Yeah:
SFU - Simon Fraser University, Vancouver's other major university, main campus in Burnaby
UBC- University of British Columbia, obviously, in western (but not West) Vancouver
UNBC - University of Northern British Columbia, don't go unless forced at gunpoint, it's just too new and too isolated
UVic - University of Victoria

but no journalism program to speak of; better for pure arts, most of the (fine) journalists I know who came from there have degrees from the Creative Writing School
BCIT - British Columbia Institute of Technology (also in Greater Vancouver, also, oddly, based in Burnaby), for geeks
Clearly, we aren't the sort of province to be giving interesting names to our universities
The BC higher ed system is organized to absorb most of the domestic intake into shorter programs in community colleges that are degree-granting and offer easy transfer (too easy, dammit) into the universities.
This is unlike, say, Manitoba; in BC the universities are intended to be
relatively elite institutions, and thus smaller than you'd expect for their reputation (although UBC is quite large compared to the others). So, other than the five I listed above, the rest of our PSE institutions like Kwantlen or Camosun or Malaspina are all really colleges and not worth the attention of a foreign student, frankly. Since I left in the 90s, the system shifted slightly to create several "university colleges" - e.g. University College of the Fraser Valley, intended to absorb the growing degree-granting four year demand while still keeping the main universities relatively intact.
The biggest exception: Trinity Western University is a smaller religious college in Langley.

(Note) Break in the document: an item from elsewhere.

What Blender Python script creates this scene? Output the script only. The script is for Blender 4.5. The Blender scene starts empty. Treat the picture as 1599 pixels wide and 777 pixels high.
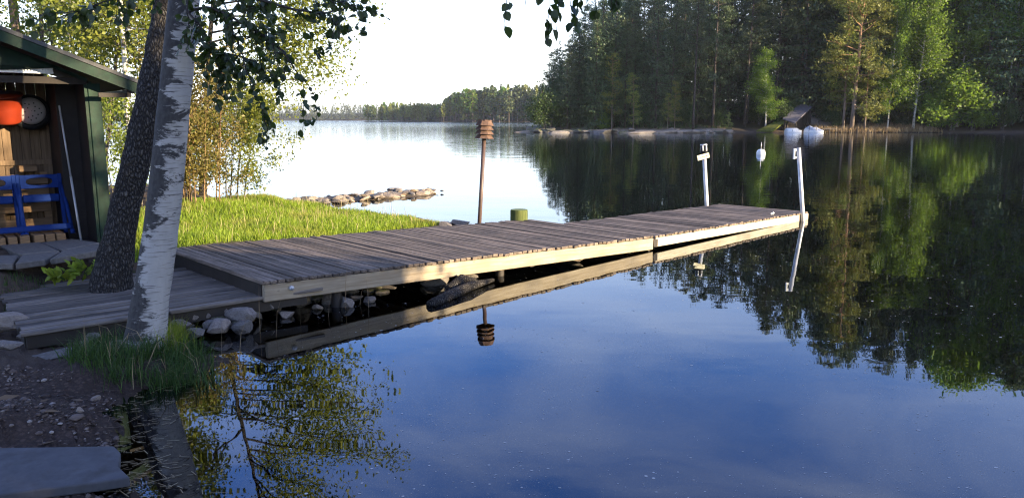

Re: my specialization comment, SFU's big specialty, incidentally, is criminology, for which they are nationally renowned. But get a history degree from there, and, uh, you sort of smell funny.
And in BC, professors
teach; the cult of getting the teaching right hit there long ago and it has paid off in spades. I'm a vicious critic of the Canadian university system, but if anyone is doing it right, BC is (with SW Ontario a close second).